The Leach Botanical Garden in Portland, Ore., is a 17-acre park with tens of thousands of plants and trees.
Photo courtesy of Tamra Tiemeyer | Leach Botanical Garden
A beloved 17-acre park in outer Southeast Portland has raised enough money to stay open through June.
Earlier this year, the Leach Botanical Garden was on the brink of closure. Leach Garden Friends staff said inflation, rising costs and decreased city funding made it impossible for the nonprofit to continue managing this sprawling garden, where visitors can see more than 2,000 varieties of trees and plants.
Since that closure announcement in early February, Leach Garden Friends raised about $275,000 in donations and memberships. The garden also drew in extra visitors: About 3,000 people visited the garden in February, a more than fourfold increase from the same month last year.
The garden initially planned to raise about $50,000 per month for five months.
“I wasn’t expecting it would all happen so quickly,” said Eric Vines, the garden’s interim executive director. “We were all pleasantly surprised.”
While the sudden influx in funding is enough to buy the garden extra time, Vines said there’s still more to be done.
“We are operating now with reduced staffing and reduced services and reduced hours, and we can keep doing that for a while,” Vines said. “That’s not really what the public wants.”
Vines said his team is still looking for long-term funding options.
“People send us money to keep it open,” he said. “That’s the bare minimum, but to have a thriving garden, that’s going to require more. And so we’re trying to figure out how can we create a funding mechanism that would pay for that.”

Two people admire roses at the Leach Botanical Garden in Portland, Ore. The garden was on the brink of closure in February, but it has since raised enough funds to remain open through June.

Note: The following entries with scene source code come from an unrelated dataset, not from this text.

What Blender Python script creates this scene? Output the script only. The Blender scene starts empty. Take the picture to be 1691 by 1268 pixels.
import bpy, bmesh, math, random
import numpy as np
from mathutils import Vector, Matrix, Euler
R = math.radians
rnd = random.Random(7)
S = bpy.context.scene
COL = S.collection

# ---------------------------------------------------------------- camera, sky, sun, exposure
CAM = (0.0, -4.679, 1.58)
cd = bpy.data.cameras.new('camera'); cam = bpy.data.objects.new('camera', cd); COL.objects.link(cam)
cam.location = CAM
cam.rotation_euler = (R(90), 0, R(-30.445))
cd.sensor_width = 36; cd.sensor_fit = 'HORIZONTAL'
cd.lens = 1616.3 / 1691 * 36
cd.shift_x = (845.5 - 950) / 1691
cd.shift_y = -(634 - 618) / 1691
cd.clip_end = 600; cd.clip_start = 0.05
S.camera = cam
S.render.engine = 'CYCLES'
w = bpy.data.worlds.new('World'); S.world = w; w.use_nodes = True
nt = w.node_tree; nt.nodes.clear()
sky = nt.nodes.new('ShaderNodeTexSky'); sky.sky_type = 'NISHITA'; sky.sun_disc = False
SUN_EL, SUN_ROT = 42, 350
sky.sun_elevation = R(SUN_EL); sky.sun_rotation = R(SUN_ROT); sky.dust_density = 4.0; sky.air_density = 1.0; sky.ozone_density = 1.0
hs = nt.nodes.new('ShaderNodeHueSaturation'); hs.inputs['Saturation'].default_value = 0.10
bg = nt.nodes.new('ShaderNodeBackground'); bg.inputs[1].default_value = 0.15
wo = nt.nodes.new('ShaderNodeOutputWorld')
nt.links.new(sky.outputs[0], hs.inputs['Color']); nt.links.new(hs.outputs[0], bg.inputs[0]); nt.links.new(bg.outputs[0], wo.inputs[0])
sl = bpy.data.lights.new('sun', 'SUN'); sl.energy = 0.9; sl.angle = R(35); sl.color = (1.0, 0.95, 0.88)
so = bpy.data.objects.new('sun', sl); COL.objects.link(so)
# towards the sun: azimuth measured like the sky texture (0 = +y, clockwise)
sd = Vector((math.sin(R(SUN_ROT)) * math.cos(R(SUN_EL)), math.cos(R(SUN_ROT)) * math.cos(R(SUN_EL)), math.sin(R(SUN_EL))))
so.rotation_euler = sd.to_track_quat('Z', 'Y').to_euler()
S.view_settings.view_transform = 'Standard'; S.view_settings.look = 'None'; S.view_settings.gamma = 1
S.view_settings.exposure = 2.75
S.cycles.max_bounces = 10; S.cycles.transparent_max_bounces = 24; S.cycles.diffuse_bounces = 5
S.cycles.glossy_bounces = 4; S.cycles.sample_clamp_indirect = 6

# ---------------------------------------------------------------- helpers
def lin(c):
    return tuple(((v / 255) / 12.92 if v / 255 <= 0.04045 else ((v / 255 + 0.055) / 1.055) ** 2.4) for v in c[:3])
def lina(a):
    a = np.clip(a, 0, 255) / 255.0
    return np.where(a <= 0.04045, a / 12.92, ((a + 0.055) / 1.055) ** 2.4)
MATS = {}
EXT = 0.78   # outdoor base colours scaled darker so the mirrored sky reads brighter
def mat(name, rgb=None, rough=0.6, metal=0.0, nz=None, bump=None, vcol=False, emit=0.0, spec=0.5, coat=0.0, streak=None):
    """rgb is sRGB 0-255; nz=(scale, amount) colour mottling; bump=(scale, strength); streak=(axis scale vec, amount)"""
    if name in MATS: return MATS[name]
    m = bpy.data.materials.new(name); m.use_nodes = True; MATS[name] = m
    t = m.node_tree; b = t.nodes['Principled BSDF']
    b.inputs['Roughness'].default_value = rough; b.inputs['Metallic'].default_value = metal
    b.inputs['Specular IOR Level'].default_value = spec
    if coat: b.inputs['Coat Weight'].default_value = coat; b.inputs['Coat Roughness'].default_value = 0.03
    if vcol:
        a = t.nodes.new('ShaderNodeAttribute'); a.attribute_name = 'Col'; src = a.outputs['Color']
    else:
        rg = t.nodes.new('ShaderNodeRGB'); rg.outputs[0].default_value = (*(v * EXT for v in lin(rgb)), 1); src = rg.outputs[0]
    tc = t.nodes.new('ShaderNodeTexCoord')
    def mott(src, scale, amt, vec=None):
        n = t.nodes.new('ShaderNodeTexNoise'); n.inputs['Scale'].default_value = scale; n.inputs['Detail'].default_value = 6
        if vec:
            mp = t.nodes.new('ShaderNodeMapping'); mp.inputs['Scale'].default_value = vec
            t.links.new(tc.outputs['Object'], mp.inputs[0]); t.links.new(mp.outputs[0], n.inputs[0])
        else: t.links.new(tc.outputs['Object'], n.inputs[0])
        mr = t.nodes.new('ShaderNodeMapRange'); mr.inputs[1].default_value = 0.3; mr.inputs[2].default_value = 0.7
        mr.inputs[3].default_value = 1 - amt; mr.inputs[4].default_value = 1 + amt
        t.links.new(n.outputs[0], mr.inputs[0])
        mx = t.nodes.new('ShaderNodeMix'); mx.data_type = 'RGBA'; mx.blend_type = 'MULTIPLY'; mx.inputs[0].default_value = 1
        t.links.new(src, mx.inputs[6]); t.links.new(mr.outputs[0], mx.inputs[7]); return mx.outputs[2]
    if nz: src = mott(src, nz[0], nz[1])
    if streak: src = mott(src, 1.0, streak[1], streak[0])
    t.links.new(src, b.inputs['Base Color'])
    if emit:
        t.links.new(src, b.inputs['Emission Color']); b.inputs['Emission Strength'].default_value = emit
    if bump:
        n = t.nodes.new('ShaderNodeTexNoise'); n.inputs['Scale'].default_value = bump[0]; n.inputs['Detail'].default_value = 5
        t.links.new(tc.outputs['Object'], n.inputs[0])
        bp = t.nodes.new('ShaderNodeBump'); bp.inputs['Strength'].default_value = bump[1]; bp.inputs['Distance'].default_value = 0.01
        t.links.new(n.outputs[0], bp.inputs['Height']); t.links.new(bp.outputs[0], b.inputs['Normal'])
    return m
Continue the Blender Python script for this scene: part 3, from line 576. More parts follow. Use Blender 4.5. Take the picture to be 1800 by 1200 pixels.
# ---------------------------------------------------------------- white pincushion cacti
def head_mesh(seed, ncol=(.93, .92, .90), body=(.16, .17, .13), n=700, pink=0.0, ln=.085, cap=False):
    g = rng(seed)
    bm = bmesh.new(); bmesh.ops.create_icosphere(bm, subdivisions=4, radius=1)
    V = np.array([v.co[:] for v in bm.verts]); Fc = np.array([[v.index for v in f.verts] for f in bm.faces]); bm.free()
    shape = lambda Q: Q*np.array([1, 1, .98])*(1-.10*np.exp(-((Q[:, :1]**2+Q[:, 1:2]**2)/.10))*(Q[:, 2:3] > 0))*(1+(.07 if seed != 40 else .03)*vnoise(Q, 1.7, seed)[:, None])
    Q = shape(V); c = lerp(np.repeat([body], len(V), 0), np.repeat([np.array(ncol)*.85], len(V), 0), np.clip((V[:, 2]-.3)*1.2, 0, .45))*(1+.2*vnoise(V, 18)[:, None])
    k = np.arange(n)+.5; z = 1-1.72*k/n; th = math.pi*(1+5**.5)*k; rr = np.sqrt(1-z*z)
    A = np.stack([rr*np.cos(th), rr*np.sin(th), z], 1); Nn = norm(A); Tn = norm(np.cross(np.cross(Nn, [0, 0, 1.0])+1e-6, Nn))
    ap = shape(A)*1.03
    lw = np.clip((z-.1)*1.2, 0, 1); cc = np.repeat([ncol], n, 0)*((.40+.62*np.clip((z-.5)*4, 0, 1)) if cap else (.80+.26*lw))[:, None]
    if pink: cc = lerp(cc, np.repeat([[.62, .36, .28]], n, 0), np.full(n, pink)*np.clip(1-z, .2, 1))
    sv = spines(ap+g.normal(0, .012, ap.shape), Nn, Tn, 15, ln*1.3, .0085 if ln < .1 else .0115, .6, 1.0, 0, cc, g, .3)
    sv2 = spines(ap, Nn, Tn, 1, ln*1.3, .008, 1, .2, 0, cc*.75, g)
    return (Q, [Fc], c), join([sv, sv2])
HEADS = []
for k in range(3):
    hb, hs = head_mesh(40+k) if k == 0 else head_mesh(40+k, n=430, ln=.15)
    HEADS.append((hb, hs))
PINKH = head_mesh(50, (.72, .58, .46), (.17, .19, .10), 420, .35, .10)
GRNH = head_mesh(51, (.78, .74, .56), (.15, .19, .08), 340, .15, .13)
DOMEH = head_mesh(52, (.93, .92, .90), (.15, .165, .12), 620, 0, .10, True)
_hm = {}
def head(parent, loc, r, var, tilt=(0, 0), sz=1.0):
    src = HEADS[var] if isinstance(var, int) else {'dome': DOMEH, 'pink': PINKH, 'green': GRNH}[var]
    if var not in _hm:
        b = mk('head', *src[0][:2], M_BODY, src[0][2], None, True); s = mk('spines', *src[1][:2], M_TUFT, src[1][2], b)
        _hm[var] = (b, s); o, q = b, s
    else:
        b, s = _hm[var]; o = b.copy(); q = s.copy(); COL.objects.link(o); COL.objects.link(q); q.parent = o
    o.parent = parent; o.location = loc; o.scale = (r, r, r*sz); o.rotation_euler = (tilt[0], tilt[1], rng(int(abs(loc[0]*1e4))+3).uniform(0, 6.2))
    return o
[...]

Photo courtesy of Tamra Tiemeyer | Leach Botanical Garden
The city of Portland owns the Leach Botanical Garden, but the garden is managed by Leach Garden Friends. The city had historically helped fund some operating costs, but that funding ceased after a contract between the city and the nonprofit expired in June 2025.
That left an annual $350,000 funding gap in Leach Garden Friends’ budget.
Portland city staff said the contract was designed to gradually transition the garden toward greater financial self-sufficiency. For instance, over the course of the contract, the garden took on more maintenance and utility costs.
And the contract didn’t guarantee future funding because “future support is dictated by the City of Portland’s annual budget process.”
After the contract expired, Leach Garden Friends struggled to fill the funding gap left by the city.
Garden staff hope city leaders approve more funding in the next budget cycle. The Portland City Council is expected to vote on the city’s next budget in mid-June.